GDPR data inventory is not a legal task
Why the personal data register that GDPR requires is operationally useful - and how to build it properly before the regulation comes into force.
Less than three months remain before GDPR comes into force. Most companies that work with European customers or have employees in the EU already know they need to do something. But I notice that the work is mainly happening in two directions: legal drafting of policies and technical protection measures. What falls between them is the most important step - understanding exactly where personal data lives inside the company.
The record of processing activities - one of the key documentary requirements of GDPR - is treated as a formality for the regulator. In practice it is the first useful instrument a company creates for managing its own data.
What happens without an inventory
When I ask "where in your company is customer personal data stored", the answer almost always starts with the CRM. Then someone remembers the email service. Then the website database. Then someone says "there is also a file in SharePoint from that competition we ran". Then it turns out the sales team maintains a Google Sheets spreadsheet with access shared between several people, not synchronised with anything.

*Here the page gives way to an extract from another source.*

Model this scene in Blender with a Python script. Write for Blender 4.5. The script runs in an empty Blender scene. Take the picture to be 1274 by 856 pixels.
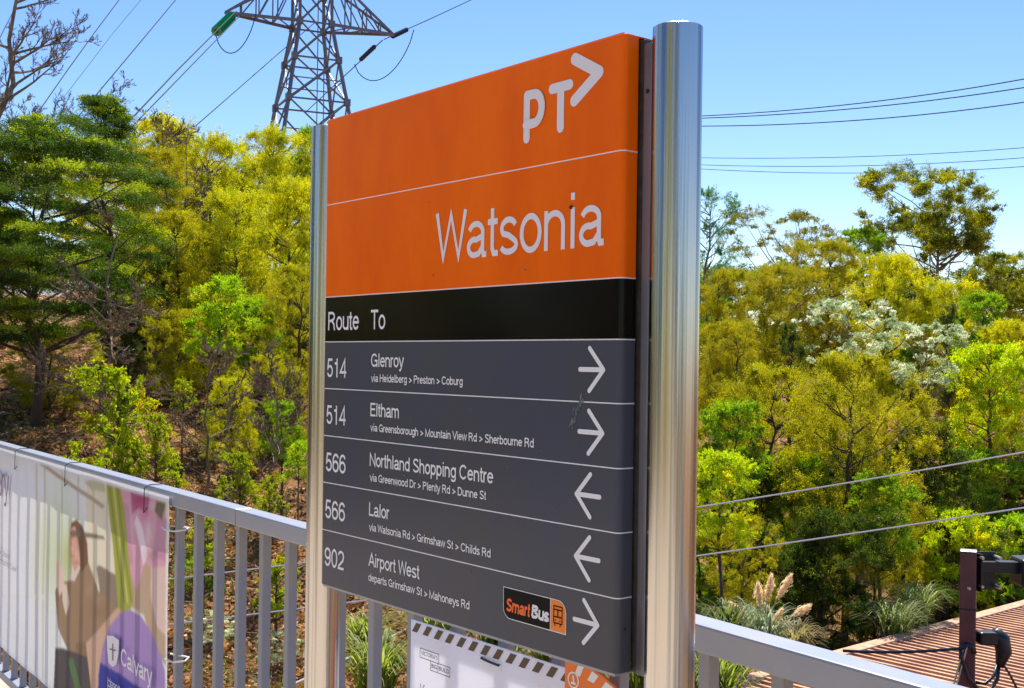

In the end it emerges that personal data lives in 8 to 12 places, including several that the IT department knew nothing about. This is not unusual - it is normal for mid-sized companies.
Without this knowledge, any technical protection measure is incomplete, any policy is inaccurate, and any data deletion request ("right to erasure") is technically unenforceable - simply because nobody knows where to look.
How to do the inventory properly
The task is not to survey the IT department. The task is to survey business units - because data is most often created and stored there, while IT only supports part of the infrastructure.
A useful structure for each identified data flow:
- What categories of data (contacts, financial information, purchase history, etc.)
- Where the data comes from (website form, phone call, contract, etc.)
- Where it is physically stored (system, database, file, cloud service)
- Who has access
- How long it is stored and what happens afterwards
- Whether it is transferred to third parties (contractors, platforms, etc.)
For each flow it is also necessary to understand the legal basis for processing. GDPR requires a justification for each processing activity: consent, contract performance, legitimate interest or another ground.
The operational value of this work
Companies that have gone through a proper data inventory typically discover several additional benefits.
First - redundant copies of data that nobody uses but that create risk. These can be deleted.
Second - data that is stored longer than necessary. Often nobody has simply configured automatic deletion.
Third - access rights that are no longer current. Former employees, contractors who finished their engagement.
This is not just GDPR. It is normal data management hygiene that reduces operational risk regardless of regulatory requirements.
What to do before 25 May
A practical minimum for a company that has not yet started:
- Run a session with each department asking one question: what data about people do you collect and where is it stored?
- Consolidate the results in a single register - even a simple spreadsheet.
- For each data flow, identify the legal basis and retention period.
- Identify cases that clearly do not meet requirements and prioritise them.
Full compliance in a few months is not realistic for most companies. But understanding where you stand is where any sensible work begins.